══ RECORDS FOR THE EXERCISE ══

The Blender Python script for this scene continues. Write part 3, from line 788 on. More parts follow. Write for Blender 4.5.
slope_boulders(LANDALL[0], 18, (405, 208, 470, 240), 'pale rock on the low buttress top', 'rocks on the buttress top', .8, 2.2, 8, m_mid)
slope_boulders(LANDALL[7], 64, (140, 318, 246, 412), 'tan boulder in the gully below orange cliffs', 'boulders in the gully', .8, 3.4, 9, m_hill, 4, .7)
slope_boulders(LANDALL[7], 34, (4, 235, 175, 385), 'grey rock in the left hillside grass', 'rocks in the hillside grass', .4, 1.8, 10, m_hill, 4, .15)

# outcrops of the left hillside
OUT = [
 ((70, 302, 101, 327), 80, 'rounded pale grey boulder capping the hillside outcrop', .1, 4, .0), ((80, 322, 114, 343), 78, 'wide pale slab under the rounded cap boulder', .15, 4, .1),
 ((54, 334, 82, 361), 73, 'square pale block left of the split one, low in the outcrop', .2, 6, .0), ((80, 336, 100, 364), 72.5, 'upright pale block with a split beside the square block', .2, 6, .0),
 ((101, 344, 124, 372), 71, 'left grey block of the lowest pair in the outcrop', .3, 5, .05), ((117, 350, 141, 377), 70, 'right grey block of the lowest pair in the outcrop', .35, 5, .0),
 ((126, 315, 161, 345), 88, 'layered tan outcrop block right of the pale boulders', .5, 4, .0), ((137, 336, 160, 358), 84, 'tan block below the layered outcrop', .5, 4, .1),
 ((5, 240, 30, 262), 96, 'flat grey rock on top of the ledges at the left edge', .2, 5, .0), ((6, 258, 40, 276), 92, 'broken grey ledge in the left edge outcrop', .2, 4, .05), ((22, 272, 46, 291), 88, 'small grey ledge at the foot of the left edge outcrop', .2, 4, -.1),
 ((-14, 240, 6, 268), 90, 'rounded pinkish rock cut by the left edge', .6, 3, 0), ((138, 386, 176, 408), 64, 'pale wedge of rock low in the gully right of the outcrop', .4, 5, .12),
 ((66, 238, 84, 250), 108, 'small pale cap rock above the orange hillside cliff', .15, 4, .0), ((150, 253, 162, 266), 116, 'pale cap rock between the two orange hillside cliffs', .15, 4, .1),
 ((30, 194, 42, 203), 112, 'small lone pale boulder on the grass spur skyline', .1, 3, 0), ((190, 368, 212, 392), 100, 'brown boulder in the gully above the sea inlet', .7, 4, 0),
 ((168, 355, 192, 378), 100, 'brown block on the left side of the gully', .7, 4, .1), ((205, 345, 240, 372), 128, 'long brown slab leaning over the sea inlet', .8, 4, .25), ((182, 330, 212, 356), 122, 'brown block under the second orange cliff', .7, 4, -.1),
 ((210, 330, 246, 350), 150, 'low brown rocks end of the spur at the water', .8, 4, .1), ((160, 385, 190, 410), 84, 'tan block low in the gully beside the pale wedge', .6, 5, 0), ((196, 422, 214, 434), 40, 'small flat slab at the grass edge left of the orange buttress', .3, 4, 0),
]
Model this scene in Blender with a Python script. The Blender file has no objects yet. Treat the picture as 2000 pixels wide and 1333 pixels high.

═══

Set all of the entries down again, exactly as they were given.

**WRITTEN SOLUTION:**
The Blender Python script for this scene continues. Write part 3, from line 788 on. More parts follow. Write for Blender 4.5.
slope_boulders(LANDALL[0], 18, (405, 208, 470, 240), 'pale rock on the low buttress top', 'rocks on the buttress top', .8, 2.2, 8, m_mid)
slope_boulders(LANDALL[7], 64, (140, 318, 246, 412), 'tan boulder in the gully below orange cliffs', 'boulders in the gully', .8, 3.4, 9, m_hill, 4, .7)
slope_boulders(LANDALL[7], 34, (4, 235, 175, 385), 'grey rock in the left hillside grass', 'rocks in the hillside grass', .4, 1.8, 10, m_hill, 4, .15)

# outcrops of the left hillside
OUT = [
 ((70, 302, 101, 327), 80, 'rounded pale grey boulder capping the hillside outcrop', .1, 4, .0), ((80, 322, 114, 343), 78, 'wide pale slab under the rounded cap boulder', .15, 4, .1),
 ((54, 334, 82, 361), 73, 'square pale block left of the split one, low in the outcrop', .2, 6, .0), ((80, 336, 100, 364), 72.5, 'upright pale block with a split beside the square block', .2, 6, .0),
 ((101, 344, 124, 372), 71, 'left grey block of the lowest pair in the outcrop', .3, 5, .05), ((117, 350, 141, 377), 70, 'right grey block of the lowest pair in the outcrop', .35, 5, .0),
 ((126, 315, 161, 345), 88, 'layered tan outcrop block right of the pale boulders', .5, 4, .0), ((137, 336, 160, 358), 84, 'tan block below the layered outcrop', .5, 4, .1),
 ((5, 240, 30, 262), 96, 'flat grey rock on top of the ledges at the left edge', .2, 5, .0), ((6, 258, 40, 276), 92, 'broken grey ledge in the left edge outcrop', .2, 4, .05), ((22, 272, 46, 291), 88, 'small grey ledge at the foot of the left edge outcrop', .2, 4, -.1),
 ((-14, 240, 6, 268), 90, 'rounded pinkish rock cut by the left edge', .6, 3, 0), ((138, 386, 176, 408), 64, 'pale wedge of rock low in the gully right of the outcrop', .4, 5, .12),
 ((66, 238, 84, 250), 108, 'small pale cap rock above the orange hillside cliff', .15, 4, .0), ((150, 253, 162, 266), 116, 'pale cap rock between the two orange hillside cliffs', .15, 4, .1),
 ((30, 194, 42, 203), 112, 'small lone pale boulder on the grass spur skyline', .1, 3, 0), ((190, 368, 212, 392), 100, 'brown boulder in the gully above the sea inlet', .7, 4, 0),
 ((168, 355, 192, 378), 100, 'brown block on the left side of the gully', .7, 4, .1), ((205, 345, 240, 372), 128, 'long brown slab leaning over the sea inlet', .8, 4, .25), ((182, 330, 212, 356), 122, 'brown block under the second orange cliff', .7, 4, -.1),
 ((210, 330, 246, 350), 150, 'low brown rocks end of the spur at the water', .8, 4, .1), ((160, 385, 190, 410), 84, 'tan block low in the gully beside the pale wedge', .6, 5, 0), ((196, 422, 214, 434), 40, 'small flat slab at the grass edge left of the orange buttress', .3, 4, 0),
]
Model this scene in Blender with a Python script. The Blender file has no objects yet. Treat the picture as 2000 pixels wide and 1333 pixels high.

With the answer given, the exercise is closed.